Asia Stocks Up as Risk Appetite Recovers

A currency trader stands near a screen showing the foreign exchange rates between the Pound and the South Korean Won currencies, center top, at the foreign exchange dealing room in Seoul, South Korea, Friday, July 1, 2016. Asian shares mostly rose Friday with investors remaining in a buying mood amid low interest rates and after world markets recovered their losses from Britain's vote to leave the European Union a week ago. (AP Photo/Lee Jin-man)
A currency trader stands near a screen showing the foreign exchange rates between the pound and the South Korean won currencies, center top, at the foreign exchange dealing room in Seoul, South Korea, Friday. (AP Photo/Lee Jin-man)

Asian stocks rose on Friday and European markets were expected to follow as investors continued to recover from last week’s Brexit shock, but the pound came under fresh pressure after the Bank of England’s governor hinted at an interest rate cut ahead.

Financial spreadbetters expected Britain’s FTSE 100 to open 0.4 percent higher, Germany’s DAX to start the day up 0.5 percent and France’s CAC 40 to rise 0.6 percent.

MSCI’s broadest index of Asia-Pacific shares outside Japan rose 0.5 percent. The index has recovered nearly all the losses suffered last Friday when global markets plunged in response to Britain’s decision to leave the European Union. It has gained 3.6 percent since Friday’s close on a combination of short-covering and relief that Brexit has not sparked contagion in the global financial system like that which engulfed markets during the 2008/09 crisis.

Japan’s Nikkei closed 0.7 percent higher after the yen surrendered more of the territory gained during the flight to safety seen earlier in the week. It gained 4.9 percent for the week, its biggest weekly increase since mid-April.

South Korea’s KOSPI ended the day up 0.9 percent, rising 3.2 percent for the week.

“Share markets rebounded as worries about Brexit leading to global financial and economic chaos faded somewhat,” Shane Oliver, head of investment strategy at AMP Capital in Sydney, wrote in a note.

“The week ahead will no doubt see bouts of Brexit-related nervousness but it may continue to settle down in the absence of any new developments in Europe.”

Chinese shares wobbled after official surveys on Friday showed that growth in the manufacturing sector stalled, while activity in the services sector accelerated. The CSI 300 index and the Shanghai Composite were on track for weekly gains of 2.6 percent and 2.9 percent, respectively.

The Dow Jones industrial average climbed 1.3 percent on Thursday, posting its third straight day of gains and erasing a bulk of its losses after Brexit.
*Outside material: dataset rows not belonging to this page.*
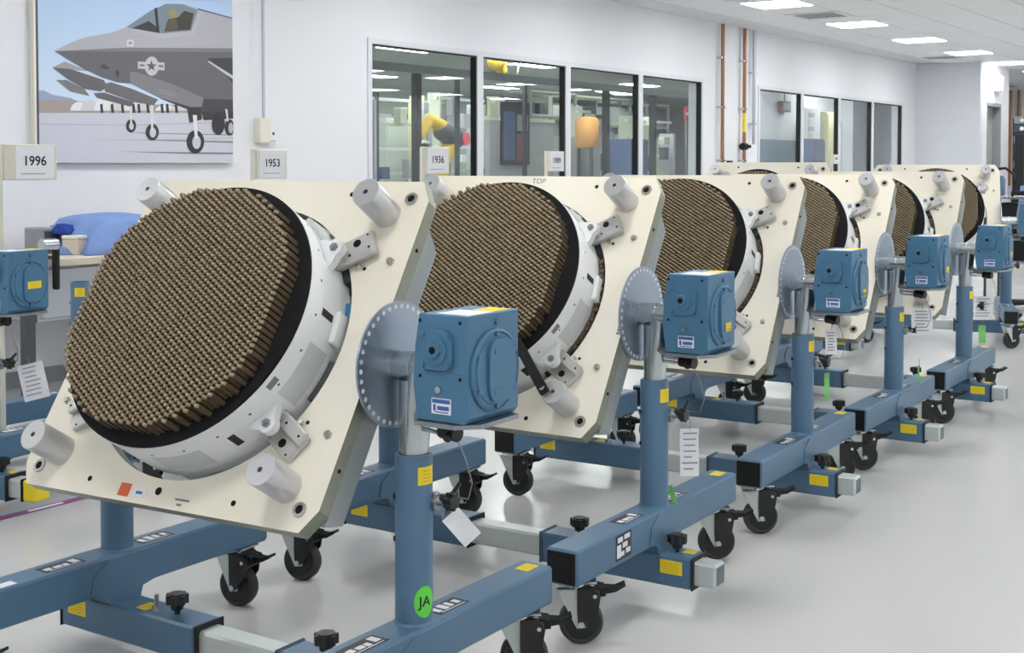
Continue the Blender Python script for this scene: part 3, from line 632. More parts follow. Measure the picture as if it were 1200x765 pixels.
# exit sign, far services
r = thing('exit_light', 'white box light high on the jutting wall above the doorway', 'sign', (23.2, 5.9, 2.62), 0)
mb = MB(); mb.box(-.14, .14, -.1, 0, 0, .27, .01); mb.build('housing', 'fixture_white', r)
for k in (-.06, .06):
    mb = MB(); mb.box(k - .03, k + .03, -.106, -.1, .06, .22); mb.build('lens', 'label_white', r, smooth=False)
for k, (y, lab) in enumerate([(7.29, 'left one of two copper pipes on the far wall beyond the corner'), (7.1, 'right one of two copper pipes on the far wall beyond the corner')]):
    t = thing('copper_pipe', lab, 'pipe', (29.9, y, 0.9), 0, 'copper pipes on the far wall')
    mb = MB(); mb.cyl((0, 0, 0), (0, 0, 2.1), .035, n=12); mb.build('tube', 'copper', t)
    mb = MB(); mb.box(-.03, .1, -.06, .06, 1.4, 1.43); mb.build('clamp', 'zinc', t, smooth=False)
r = thing('equipment_rack', 'tall dark instrument rack at the far right edge beyond the corner', 'rack', (24.4, 5.78, 0), 0)
mb = MB(); mb.box(0, .5, -.14, .12, 0, 2.2, .01); mb.build('cabinet_body', 'gasket', r, smooth=False)
for k, z in enumerate((1.3, 1.52, 1.74, 1.95, 2.1)):
    mb = MB(); mb.box(-.012, 0, -.12, .1, z, z + .13); f = mb.build('instrument', 'dark_grey' if k % 2 else 'mid_grey', r, smooth=False)
    mb = MB(); mb.cyl((-.012, -.04, z + .06), (-.03, -.04, z + .06), .035, n=14); mb.build('dial', 'label_white', f)
r = thing('equipment_rack', 'lower black panel leaning beside the tall dark instrument rack', 'rack', (23.7, 5.62, 0), 0)
mb = MB(); mb.box(0, .06, -.08, .08, 0, 1.9, .01); mb.build('panel', 'gasket', r, smooth=False)
mb = MB(); mb.box(-.1, .16, -.12, .12, 0, .04); mb.build('foot', 'dark_grey', r, smooth=False)

# ------------------------------------------------------------------ the positioner stands
WP, ZT_, HB, LB, PO = 0.525, 0.288, 0.1016, 0.554, 0.017
ZS = 0.8895
def star_knob(mb, p, r=0.03, h=0.03, axis='z', n=7):
    pts = []
    for k in range(n * 4):
        t = 2 * pi * k / (n * 4); rr = r * (1.0 if (k % 4) in (0, 1) else 0.78); pts.append((rr * cos(t), rr * sin(t)))
    if axis == 'z': mb.prism(pts, lambda a, b: (p[0] + a, p[1] + b, p[2]), (0, 0, h))
    elif axis == 'y': mb.prism(pts, lambda a, b: (p[0] + a, p[1], p[2] + b), (0, h, 0))
    else: mb.prism(pts, lambda a, b: (p[0], p[1] + a, p[2] + b), (h, 0, 0))
def caution(name, x0, x1, y0, y1, z0, z1, face, parent, mats=('yellow', 'yellow_ink')):
    # small yellow caution label with lines of print; face = axis it looks along
    mb = MB(); mb.box(x0, x1, y0, y1, z0, z1); mb.cur = 1; e = .0005
    for k in range(4):
        t = (k + 0.7) / 5
        if face == '-x': mb.box(x0 - e, x0, y0 + .15 * (y1 - y0), y1 - .15 * (y1 - y0), z0 + t * (z1 - z0), z0 + (t + .05) * (z1 - z0))
        if face == '-y': mb.box(x0 + .15 * (x1 - x0), x1 - .15 * (x1 - x0), y0 - e, y0, z0 + t * (z1 - z0), z0 + (t + .05) * (z1 - z0))
        if face == '+z': mb.box(x0 + .15 * (x1 - x0), x1 - .15 * (x1 - x0), y0 + t * (y1 - y0), y0 + (t + .07) * (y1 - y0), z1, z1 + e)
    o = mb.build(name, list(mats), parent, smooth=False); o['label'] = 'yellow caution label'; return o
def data_plate(x0, x1, y0, y1, z, parent, seed=1):
    rnd = random.Random(seed); mb = MB(); mb.box(x0, x1, y0, y1, z, z + .0012); mb.cur = 1
    w, h = x1 - x0, y1 - y0
    for k in range(4):
        a = x0 + w * (.06 + .23 * k); mb.box(a, a + w * rnd.uniform(.12, .2), y0 + h * rnd.uniform(.1, .3), y1 - h * rnd.uniform(.08, .45), z + .0012, z + .0016)
    mb.box(x0 + .1 * w, x1 - .1 * w, y0 + .06 * h, y0 + .12 * h, z + .0012, z + .0016)
    o = mb.build('data_plate', ['label_dark', 'label_white'], parent, smooth=False); o['label'] = 'black and white data plate'; return o

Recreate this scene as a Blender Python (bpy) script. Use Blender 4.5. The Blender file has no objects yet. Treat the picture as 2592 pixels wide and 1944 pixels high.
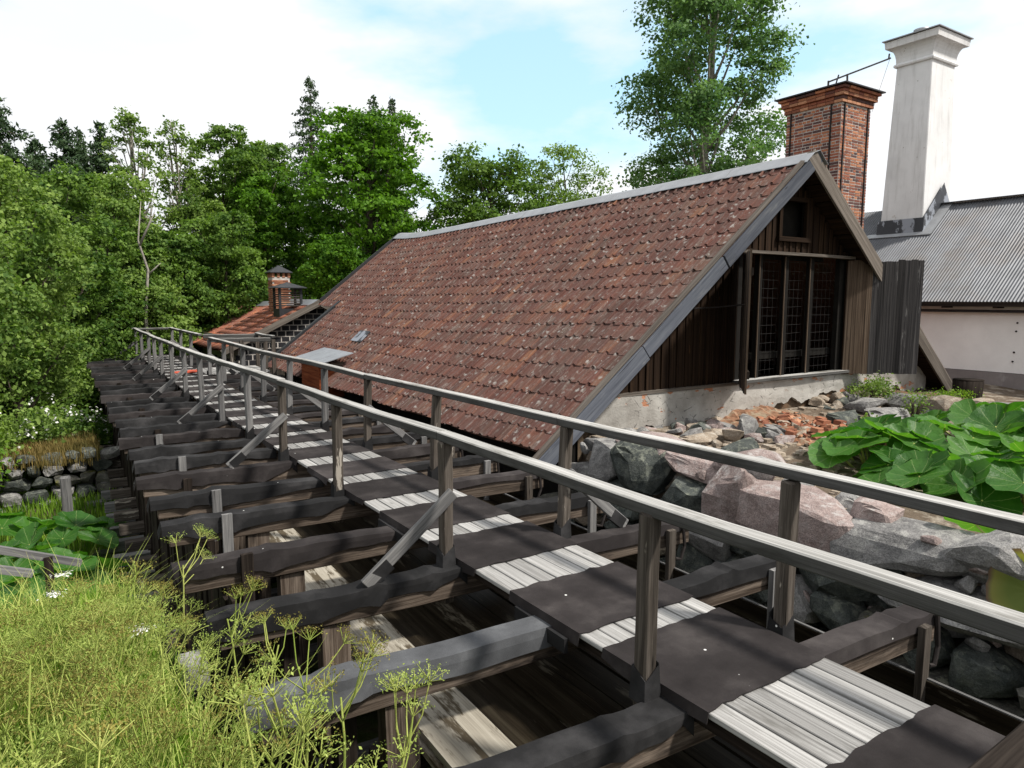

Some of the overnight gains on Wall Street were attributed to hopes for more monetary easing after BOE Governor Mark Carney said on Thursday the central bank would probably need to pump more stimulus into Britain’s economy over the summer in wake of the Brexit shock.

A number of Asian central banks, including those in Japan, China and Australia, are also expected to ease policy further later this year, while a number of Asian governments have ramped up fiscal stimulus or are drawing up economic support packages.

Carney’s comments forced the pound to head south on Thursday and cut short the currency’s recovery from a 31-year low plumbed on Monday.

Sterling was flat at $1.3314 after nearly touching $1.35 on Thursday. The pound, which lost almost 8 percent soon after the Brexit vote, has declined a further 2.6 percent since. It sank to $1.3122 on Monday, its lowest since 1985.

“Carney has always been nervous about how Brexit would impact the U.K. economy and now that it is a reality, he is preparing for the worst, agrees with the doom and gloom scenario and wants to assure the market that the BoE will be proactive,” wrote Kathy Lien, managing director of FX strategy at BK Asset Management.

Sterling’s slide added mild pressure on the euro, which slipped 0.2 percent to $1.1079 extending an overnight slide from $1.1155, it highest in six days. It’s poised to end the week 0.3 percent lower.

The dollar pulled back against the safe-haven yen, but retained most of this week’s gains. The greenback, which fell to 99.00 yen in the initial phases of the Brexit shock, was last trading at 102.81 yen, on track for a gain of 0.7 percent for the week.

In commodities, crude oil advanced on expectations of rate cuts and a better demand-supply balance.

U.S. crude was up 0.6 percent at $48.60 a barrel after shedding more than 3 percent on Thursday, and looked set for a 2.1 percent gain for the week.

Brent crude rose 0.6 percent to $50.03, heading for a weekly gain of 3.4 percent.

But in a sign that risk appetite remains tentative, the safe-haven gold advanced 0.9 percent to $1,333.70 an ounce, set to end the week 1.4 percent higher, its fifth consecutive weekly gain.

Silver touched a 22-month high earlier in the session, and was last trading 3.2 percent higher at $19.2850 an ounce, heading for a gain of 8.8 percent for the week.